Head coach Mr Mullins, 37, son of Pimlico Plumbers owner Charlie, also gives his time. “We got two guys, Darren and Richard, who were members of rival gangs in Peckham and Walworth,” he said. “They were mortal enemies and I read them the riot act. Both have since left their gangs.

“We’ve got a gym full of children of Irish travellers, drug dealers and broken homes, but you are on a level playing field when you enter a boxing club. We don’t judge. We just change lives.”

He motioned to two female boxers. “Ellie there used to be 75 kilos, overweight and no confidence, but now she is 60 kilos and she is so confident I can’t get her to shut up.”

Mr Born added: “This sport turns young tearaways into men. Danny Williams came down as a boy in trouble with the police and learned his trade with us before becoming British heavyweight champion in 2000. I worked out that between our six coaches, we give Southwark council the equivalent of £110,000 in voluntary work a year, yet they don’t value us and were going to close us.”

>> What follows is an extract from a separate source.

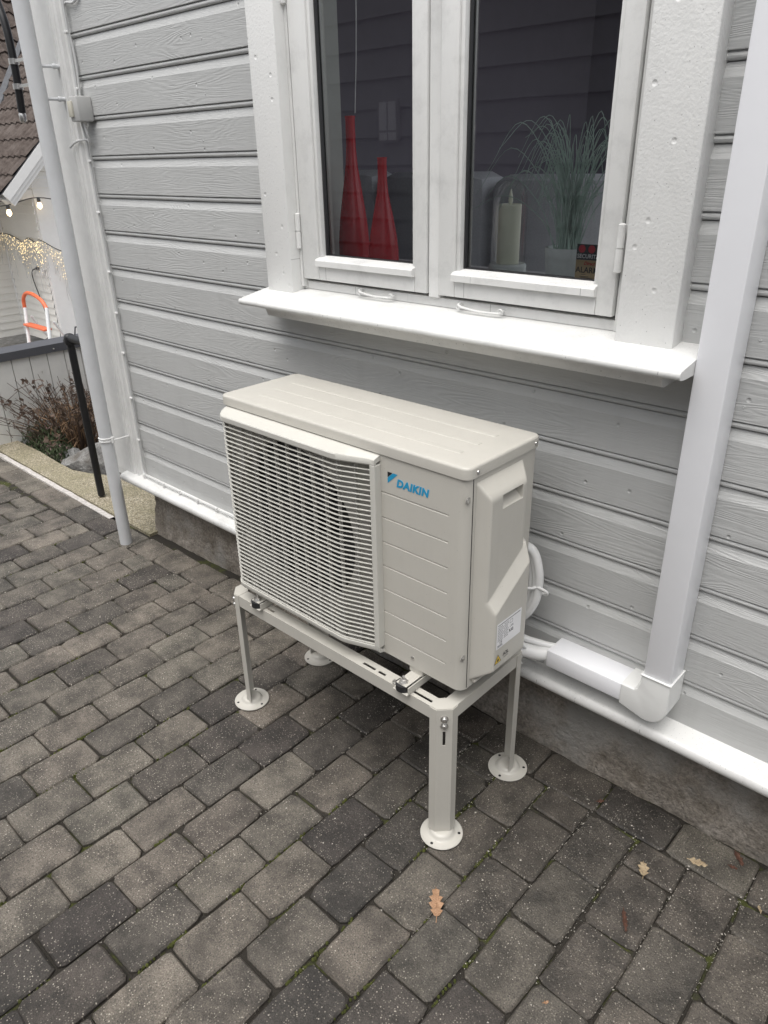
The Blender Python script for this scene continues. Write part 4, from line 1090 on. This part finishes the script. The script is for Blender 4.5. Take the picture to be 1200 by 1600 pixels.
# roof facing -y: eave low at the left, rake rising to the right
ta = .96
def ZA(y): return 1.36+ta*(y-2.905)
XR = -10.0
dirr = Vector((0, 1, ta)).normalized(); nrm = Vector((0, -ta, 1)).normalized()
def rake(off0, off1, x0, x1, name='rake_board'):
    a0 = Vector((0, 2.90, ZA(2.90))); q = []
    for s_ in (0, 4.2):
        p = a0+dirr*s_; q += [p-nrm*off0, p-nrm*off1]
    v = [(x, p.y, p.z) for x in (x0, x1) for p in q]
    MB().add(v, [(0, 1, 3, 2), (4, 6, 7, 5), (0, 4, 5, 1), (2, 3, 7, 6), (0, 2, 6, 4), (1, 5, 7, 3)]).build(name, 'neighw', nb)
rake(.0, .115, XR-.03, XR); rake(.117, .165, XR-.05, XR-.02); rake(.167, .215, XR-.07, XR-.04); rake(.10, .20, XR-.30, XR-.075, 'soffit')
a = MB(); a.add([(XR-.01, 2.88, ZA(2.88)+.01), (XR-.01, 7, ZA(7)+.01), (-16, 7, ZA(7)+.01), (-16, 2.88, ZA(2.88)+.01)], [(0, 1, 2, 3)]); a.build('roof_deck', 'lead', nb, fix=False)
# lower roof tiles: small rolled tiles, joined
a = MB(); cs, cw = .33, .20
for r_ in range(14):
    for c in range(28):
        x = XR-.02-cw*c; s0 = -.03+cs*r_
        vs = []
        for e, lift in ((0, .040), (cs*1.04, .014)):
            p = Vector((x, 2.90, ZA(2.90)))+dirr*(s0+e)
            for t, hgt in ((0, 0), (.2, .024), (.42, .033), (.64, .02), (.8, 0), (1., -.004)):
                vs.append(p+Vector((-cw*t, 0, 0))+nrm*(hgt+lift))
        a.add(vs+[v-nrm*.03 for v in vs[:6]], [(i, i+1, i+7, i+6) for i in range(5)]+[(12+i, 13+i, i+1, i) for i in range(5)])
tag(a.build('roof_tiles', 'tile', nb, fix=False), kind='stuff')
# upper roof facing +x, nearer and with larger tiles, each tile its own piece
tb_ = .98
ddB = Vector((-1, 0, tb_)).normalized(); nB = Vector((tb_, 0, 1)).normalized()
def PB(y, s_): return Vector((-11.2, y, 1.314))+ddB*s_
a = MB(); a.add([PB(2.0, -.1)-nB*.03, PB(9.6, -.1)-nB*.03, PB(9.6, 6)-nB*.03, PB(2.0, 6)-nB*.03], [(0, 1, 2, 3)]); a.build('upper_roof_deck', 'lead', nb, fix=False)
tw, th_ = .26, .33
vs = []
for e, lift in ((0, .045), (.5, .032), (1.06, .012)):
    for t, hgt in ((0, .0), (.12, .022), (.3, .045), (.48, .022), (.62, 0), (.8, -.010), (1.0, -.004)):
        vs.append(ddB*(th_*e)+Vector((0, tw*t, 0))+nB*(hgt+lift))
nt7 = 7
fs = [(i+7*j, i+1+7*j, i+8+7*j, i+7+7*j) for j in range(2) for i in range(6)]; vs += [v-nB*.03 for v in vs[:7]]; fs += [(21+i, 22+i, i+1, i) for i in range(6)]
tm = bpy.data.meshes.new('roof_tile'); tm.from_pydata([tuple(v) for v in vs], [], fs); tm.materials.append(M['tile']); tm.shade_smooth(); tm.set_sharp_from_angle(angle=R(50))
for r_ in range(18):
    for c in range(28):
        p = PB(2.1+tw*c, th_*r_); q = project(p)
        if q is None or not (-45 < q[0] < 110 and -60 < q[1] < 260) or p.z < ZA(p.y)-.15: continue
        o = bpy.data.objects.new('roof_tile', tm); COL.objects.link(o); o.parent = nb; o.location = p-world_off(nb)
        o.rotation_euler = (0, random.uniform(-.01, .01), random.uniform(-.008, .008))
vl = [Vector((-11.2-s_, 2.905+(1.314-1.36+.98*s_)/ta, 1.314+.98*s_)) for s_ in (0, 3.6)]
MB().tube([v+Vector((.03, 0, .05)) for v in vl], .07, 8).build('valley_flashing', 'lead', nb)
# black conduit clamped to the side wall of the grey house
cn = thing('black_conduit', (-2.25, .06, 2.0), 'curved black conduit with metal clamps hanging beside the top of the downpipe', 'conduit')
MB().tube(curve_pts([(-2.60, .06, 2.50), (-2.51, .06, 2.325), (-2.484, .06, 2.25), (-2.478, .06, 2.16), (-2.484, .06, 2.05), (-2.500, .06, 1.93)], 8), .0165, 14).build('tube', 'black', cn, True)
for z, x in ((2.125, -2.478), (2.03, -2.487)):
    MB().lathe([(.0175, -.012), (.0215, -.011), (.0215, .011), (.0175, .012)], (x, .06, z), 16).box(x+.015, -2.0, .052, .068, z-.006, z+.006).box(x-.03, x-.015, .054, .066, z-.009, z+.009, .001).build('clamp', 'steel', cn, True)
MB().lathe([(.010, -.022), (.016, -.015), (.016, .01), (.012, .018)], (-2.502, .06, 1.912), 12).build('end_fitting', 'steel', cn, True)

# lights hung on the porch
sg = thing('festoon_lights', (-10, 2.4, 1.3), 'festoon cable with warm glowing bulbs strung across the porch', 'string lights')
fl = curve_pts([(-10.12, 2.0, 1.16), (-10.12, 2.6, 1.20), (-10.12, 2.98, 1.215), (-10.12, 3.43, 1.29), (-10.12, 4.0, 1.17), (-10.12, 4.8, 1.0)], 6)
MB().tube(fl, .008, 6).build('cable', 'cabled', sg)
for y, z in ((2.98, 1.215), (3.43, 1.285)):
    MB().lathe([(.022, -.055), (.026, -.03), (.020, 0)], (-10.12, y, z), 10).build('socket', 'cabled', sg)
    MB().lathe([(.004, -.15), (.030, -.125), (.036, -.10), (.020, -.057)], (-10.12, y, z), 12).build('bulb', 'bulb', sg, True)
ic = thing('light_curtain', (-11, 3.4, .7), 'icicle curtain of tiny warm fairy lights pinned along the white porch wall', 'fairy lights')
tl = curve_pts([(-11.64, 2.8, .74), (-11.64, 3.2, .72), (-11.55, 3.40, .75), (-11.1, 3.40, .70), (-10.9, 3.40, .64), (-10.7, 3.40, .72), (-10.45, 3.40, .67), (-10.27, 3.40, .71), (-10.24, 3.62, .56), (-10.22, 3.95, .42)], 6)
MB().tube(tl, .007, 5).build('cable', 'cabled', ic)
a = MB(); b = MB(); lr = random.Random(31)
for k in range(len(tl)*2-2):
    p = tl[k//2].lerp(tl[k//2+1], .5*(k % 2)); L = lr.uniform(.1, .4) if lr.random() < .7 else lr.uniform(.4, .75)
    q = [p+Vector((lr.gauss(0, .015), -.01, -L*t/6)) for t in range(7)]; a.tube(q, .003, 4, False)
    for t in range(int(L/.075)):
        c_ = p+Vector((lr.gauss(0, .02), -.015, -t*.05-lr.uniform(0, .05))); r_ = lr.uniform(.004, .008); b.lathe([(r_*.3, -r_), (r_, 0), (r_*.3, r_)], c_, 5)
a.build('drop_wires', 'cable', ic, fix=False); tag(b.build('fairy_bulbs', 'fairy', ic, fix=False), kind='stuff')
pc = thing('power_cord', (-10.7, 3.4, .28), 'dark power cord with plug hanging down the white wall behind the ladder', 'cord')
MB().tube(curve_pts([(-10.66, 3.41, .275), (-10.78, 3.40, .24), (-10.82, 3.40, .13), (-10.72, 3.40, -.15), (-10.62, 3.40, -.45), (-10.66, 3.38, -.75), (-10.8, 3.3, -.84)], 6), .009, 6).build('lead', 'cabled', pc)
MB().tube([(-10.68, 3.41, .275), (-10.58, 3.41, .295)], [.014, .028], 10).build('plug', 'cabled', pc)
MB().box(-10.50, -10.42, 3.40, 3.44, .20, .28, .008).build('socket', 'neighw', pc)
ld = thing('step_ladder', (-9.8, 2.95, -.85), 'small white folding step ladder with orange hoop handle and treads', 'ladder')
def rail(x): return [(x, 2.95, -.18), (x+(.10 if x < -9.8 else .03), 2.80, -.85)]
xl, xr_ = -10.25, -9.50
MB().tube([(xl, 2.95, -.20), (xl+.24, 2.78, -.85)], .026, 10).build('front_rail', 'alad', ld, True)
MB().tube([(xr_, 2.95, -.12), (xr_+.20, 2.78, -.85)], .026, 10).build('front_rail', 'alad', ld, True)
MB().tube([(xl+.03, 3.0, -.32), (xl+.02, 3.30, -.85)], .018, 8).build('rear_rail', 'alad', ld, True)
MB().tube([(xr_+.02, 3.0, -.32), (xr_-.02, 3.30, -.85)], .018, 8).build('rear_rail', 'alad', ld, True)
MB().tube(curve_pts([(xl-.01, 2.95, -.21), (xl+.03, 2.95, -.06), (xl+.18, 2.95, .03), (xl+.40, 2.95, .03), (xr_-.12, 2.95, -.03), (xr_, 2.95, -.13)], 7), .027, 12).build('handle', 'orange', ld, True)
MB().box(xl+.10, xr_+.03, 2.83, 2.95, -.43, -.40, .006).build('tread', 'orange', ld)
MB().box(xl+.20, xr_+.12, 2.76, 2.92, -.72, -.69, .006).build('tread', 'orange', ld)
MB().tube([(xr_+.02, 2.90, -.42), (xr_-.16, 3.0, -.80)], .010, 6).build('brace', 'cabled', ld)

# ------------------------------------------------------------------ grey house across the passage (seen mirrored in the panes)
op = thing('opposite_house', (0, -3.9, 0), 'grey clapboard house across the passage, seen mirrored in the window panes', 'house')
for k in range(13):
    z = .3+.225*k
    MB().prof_x([(-3.75, z), (-3.71, z), (-3.715, z+.02), (-3.735, z+.19), (-3.75, z+.2245)], -5.0, 5.5, 1).build('wall_board', 'opp', op)
MB().box(-5.0, 5.5, -4.2, -3.751, -.6, 3.22).build('wall_core', 'opp', op)
MB().box(-5.0, 5.5, -3.80, -3.70, -.6, .298).build('plinth', 'found', op)
ow = MB().box(-3.725, -3.485, -3.72, -3.690, 1.825, 2.165).build('window', 'opp', op)
for x0, x1, z0, z1 in ((-3.702, -3.614, 1.925, 2.143), (-3.597, -3.508, 1.925, 2.143), (-3.702, -3.614, 1.848, 1.908), (-3.597, -3.508, 1.848, 1.908)):
    MB().box(x0, x1, -3.6895, -3.686, z0, z1).build('pane', 'pvc', ow)  # opaque pale panes: the sky they would reflect is put into the colour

Mr Born pointed to the ranks of boys pounding the heavy bags, and smiled: “Thanks to the Dispossessed Fund grant, that threat has passed. For these kids, this club is a life saver.”

Lynn Athletic Boxing Club

Grant: £36,000 over two years

What they do: Founded 130 years ago, “the Lynn” is the oldest amateur boxing club in Europe. Geoff Born, 78, its chairman, secretary and treasurer all rolled into one, joined the club as a nine-year-old and has volunteered his services for 50 years, helping to train champions and divert local teenagers from gangs into boxing.

Where: Southwark

How grant will be used: The club faced closure because its landlord Southwark Council has raised the rent from a nominal amount to market rates. This grant ensures its survival by funding rental overhead shortfall for the next two years.